(3D scene scripts)
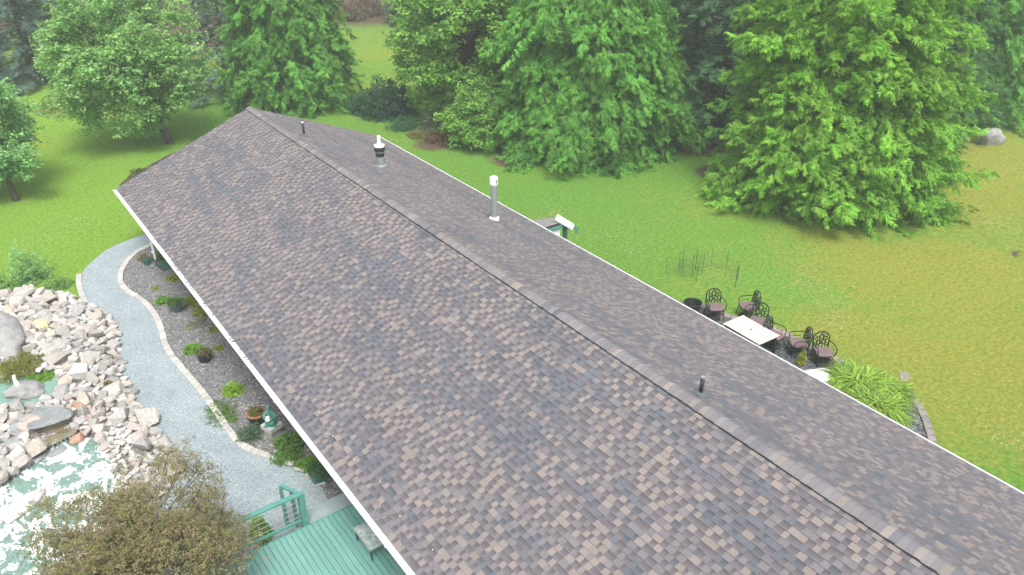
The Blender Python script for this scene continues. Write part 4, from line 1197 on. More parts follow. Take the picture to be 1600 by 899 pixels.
def tpl_leaves(seed=0, n=6, wid=0.30, spread=0.8):
    rng = np.random.RandomState(seed)
    V, T = [], []
    for k in range(n):
        b = rng.uniform(-1, 1, 3) * np.array([spread, spread, spread * 0.45])
        a = rng.uniform(0, 2 * PI)
        d = norm(np.array([math.cos(a), math.sin(a), rng.uniform(-0.7, 0.15)]))
        sd = norm(np.cross(d, np.array([0, 0, 1.0]) + rng.normal(0, 0.45, 3)))
        V += blade(b, d, sd, rng.uniform(0.7, 1.15), wid)
        T += [rng.uniform(0.1, 0.5)] * 4
    return np.array(V), np.array(T)

def tpl_grass(seed=0, n=6):
    rng = np.random.RandomState(seed)
    V, T = [], []
    for k in range(n):
        a = rng.uniform(0, 2 * PI)
        d = norm(np.array([math.cos(a), math.sin(a), rng.uniform(0.8, 2.0)]))
        sd = norm(np.cross(d, np.array([0, 0, 1.0])))
        V += blade(np.array([rng.uniform(-.3, .3), rng.uniform(-.3, .3), 0]), d, sd, rng.uniform(0.7, 1.2), 0.09)
        T += [0, 0.3, 1, 0.3]
    return np.array(V), np.array(T)

def scatter(tpls, pos, tx, tz, scale, col, tipcol, rng, k_v=4):
    """many small leaf sprays as one foliage mesh: verts, quads, colours"""
    tx = norm(tx)
    tz = norm(tz - (tz * tx).sum(1, keepdims=True) * tx)
    ty = np.cross(tz, tx)
    n = len(pos)
    which = rng.randint(0, len(tpls), n)
    Vs, Cs = [], []
    for k, (tv, tt) in enumerate(tpls):
        m = which == k
        if not m.any(): continue
        P = pos[m][:, None, :] + scale[m][:, None, None] * (tv[None, :, 0:1] * tx[m][:, None, :] + tv[None, :, 1:2] * ty[m][:, None, :] + tv[None, :, 2:3] * tz[m][:, None, :])
        C = col[m][:, None, :] * (1 - tt[None, :, None]) + tipcol[m][:, None, :] * tt[None, :, None]
        Vs.append(P.reshape(-1, 3)); Cs.append(C.reshape(-1, 3))
    V = np.concatenate(Vs); C = np.concatenate(Cs)
    return V, np.arange(len(V)).reshape(-1, k_v), C

CEDAR = [tpl_cedar(i) for i in range(4)]
SPRUCE = [tpl_spruce(i) for i in range(4)]
LEAVES = [tpl_leaves(i) for i in range(5)]
NARROW = [tpl_leaves(20 + i, 8, 0.16, 0.9) for i in range(4)]
GRASS = [tpl_grass(i) for i in range(4)]

def pick(cols, n, rng, var=0.18):
    c = np.array(cols, float)[rng.randint(0, len(cols), n)]
    return c * rng.uniform(1 - var, 1 + var, (n, 1)) * rng.uniform(0.94, 1.06, (n, 3))

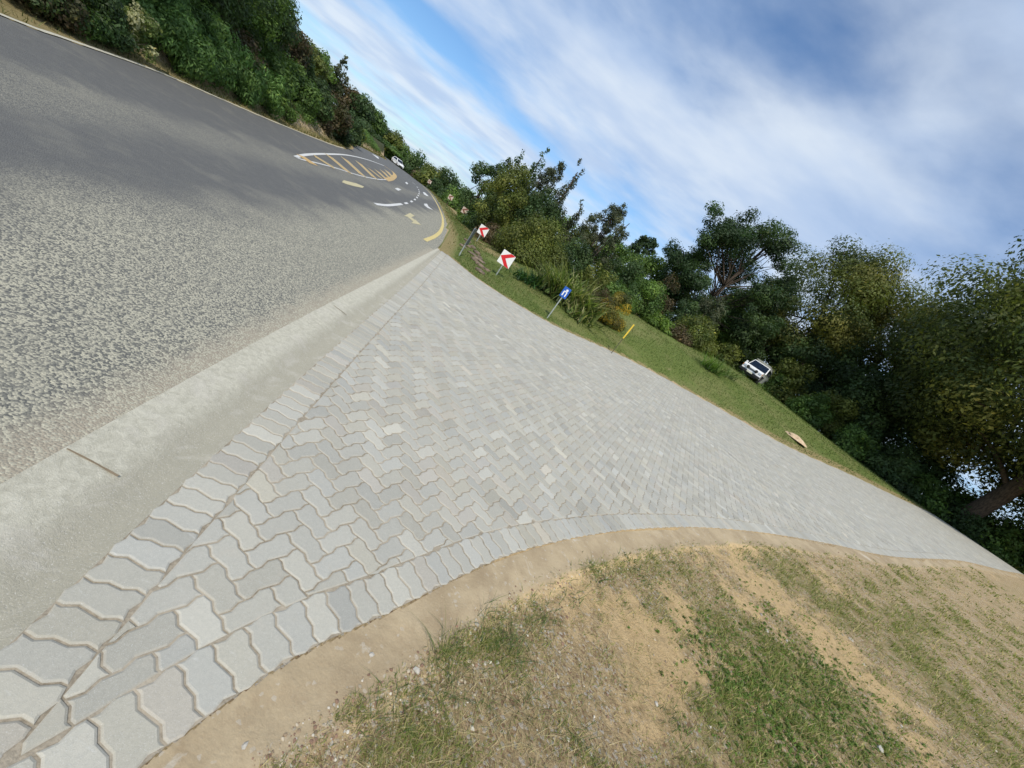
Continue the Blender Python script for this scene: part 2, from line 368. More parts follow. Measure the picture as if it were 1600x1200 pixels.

### Exercise brief
Every record is to be reproduced exactly, with no pictures included.

### Response to this task
The Blender Python script for this scene continues. Write part 4, from line 1197 on. More parts follow. Take the picture to be 1600 by 899 pixels.
def tpl_leaves(seed=0, n=6, wid=0.30, spread=0.8):
    rng = np.random.RandomState(seed)
    V, T = [], []
    for k in range(n):
        b = rng.uniform(-1, 1, 3) * np.array([spread, spread, spread * 0.45])
        a = rng.uniform(0, 2 * PI)
        d = norm(np.array([math.cos(a), math.sin(a), rng.uniform(-0.7, 0.15)]))
        sd = norm(np.cross(d, np.array([0, 0, 1.0]) + rng.normal(0, 0.45, 3)))
        V += blade(b, d, sd, rng.uniform(0.7, 1.15), wid)
        T += [rng.uniform(0.1, 0.5)] * 4
    return np.array(V), np.array(T)

def tpl_grass(seed=0, n=6):
    rng = np.random.RandomState(seed)
    V, T = [], []
    for k in range(n):
        a = rng.uniform(0, 2 * PI)
        d = norm(np.array([math.cos(a), math.sin(a), rng.uniform(0.8, 2.0)]))
        sd = norm(np.cross(d, np.array([0, 0, 1.0])))
        V += blade(np.array([rng.uniform(-.3, .3), rng.uniform(-.3, .3), 0]), d, sd, rng.uniform(0.7, 1.2), 0.09)
        T += [0, 0.3, 1, 0.3]
    return np.array(V), np.array(T)

def scatter(tpls, pos, tx, tz, scale, col, tipcol, rng, k_v=4):
    """many small leaf sprays as one foliage mesh: verts, quads, colours"""
    tx = norm(tx)
    tz = norm(tz - (tz * tx).sum(1, keepdims=True) * tx)
    ty = np.cross(tz, tx)
    n = len(pos)
    which = rng.randint(0, len(tpls), n)
    Vs, Cs = [], []
    for k, (tv, tt) in enumerate(tpls):
        m = which == k
        if not m.any(): continue
        P = pos[m][:, None, :] + scale[m][:, None, None] * (tv[None, :, 0:1] * tx[m][:, None, :] + tv[None, :, 1:2] * ty[m][:, None, :] + tv[None, :, 2:3] * tz[m][:, None, :])
        C = col[m][:, None, :] * (1 - tt[None, :, None]) + tipcol[m][:, None, :] * tt[None, :, None]
        Vs.append(P.reshape(-1, 3)); Cs.append(C.reshape(-1, 3))
    V = np.concatenate(Vs); C = np.concatenate(Cs)
    return V, np.arange(len(V)).reshape(-1, k_v), C

CEDAR = [tpl_cedar(i) for i in range(4)]
SPRUCE = [tpl_spruce(i) for i in range(4)]
LEAVES = [tpl_leaves(i) for i in range(5)]
NARROW = [tpl_leaves(20 + i, 8, 0.16, 0.9) for i in range(4)]
GRASS = [tpl_grass(i) for i in range(4)]

def pick(cols, n, rng, var=0.18):
    c = np.array(cols, float)[rng.randint(0, len(cols), n)]
    return c * rng.uniform(1 - var, 1 + var, (n, 1)) * rng.uniform(0.94, 1.06, (n, 3))

Continue the Blender Python script for this scene: part 2, from line 368. More parts follow. Measure the picture as if it were 1600x1200 pixels.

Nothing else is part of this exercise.